A brincadeira do “Desafio das Musas” gerou uma péssima repercussão. O resultado, por fim, foi o cancelamento (numa iniciativa da própria Band) do programa Os Donos da Bola em Goiás, e uma nota de repúdio do time que Karol Barbosa representa em relação ao caso. Colocada sob constrangimento desnecessário, até é possível dizer que a moça se saiu razoavelmente bem – no sentido de que captou as mensagens maliciosas e desviou dos “tiros” emitidos pelas piadas de mau gosto.

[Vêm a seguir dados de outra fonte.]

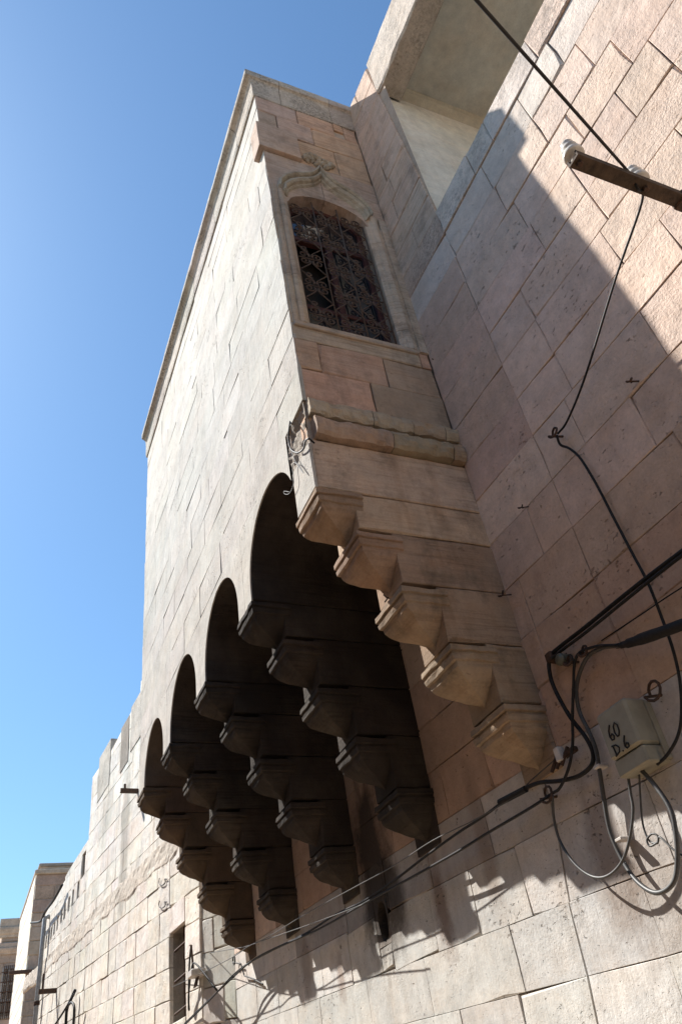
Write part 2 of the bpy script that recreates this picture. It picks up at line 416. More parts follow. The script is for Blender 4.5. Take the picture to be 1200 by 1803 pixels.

Não obstante, talvez o mais chocante tenha sido que, à primeira vista, muitos devem ter achado as piadas engraçadas ou mesmo normais – já que, como afirmei neste texto, aquele seria um espaço de homens e, por isso, o constrangimento a mulheres (ainda mais às que se denominam musas!) parece algo da esfera do aceitável. Nesse sentido, a TV funcionou como uma mera reprodutora de uma lógica que existe na chamada vida real. E talvez seja isso o que deva nos escandalizar.
Mais do que celebrar que houve uma condenação imediata do caso (a saída do programa Os Donos da Bola do ar), creio ser preciso uma análise mais aprofundada, mesmo uma reflexão pessoal, sobre como, por vezes, situações semelhantes se repetem em nossas vidas, fora da TV – que é, como disse já nesta coluna, apenas um espelho da realidade.
Lembrou-me de um caso recente, quando, em uma palestra, o orador lamentou não ser mulher pois aí teria a capacidade de fazer várias coisas ao mesmo tempo. Levou imediatamente um coro de vaias femininas. Pois bem: conscientemente, ninguém é machista, sexista, racista, etc. Às vezes o desrespeito surge travestido de elogio – ou mesmo de uma piada sexual de duplo sentido que não visava nada além do que fazer rir.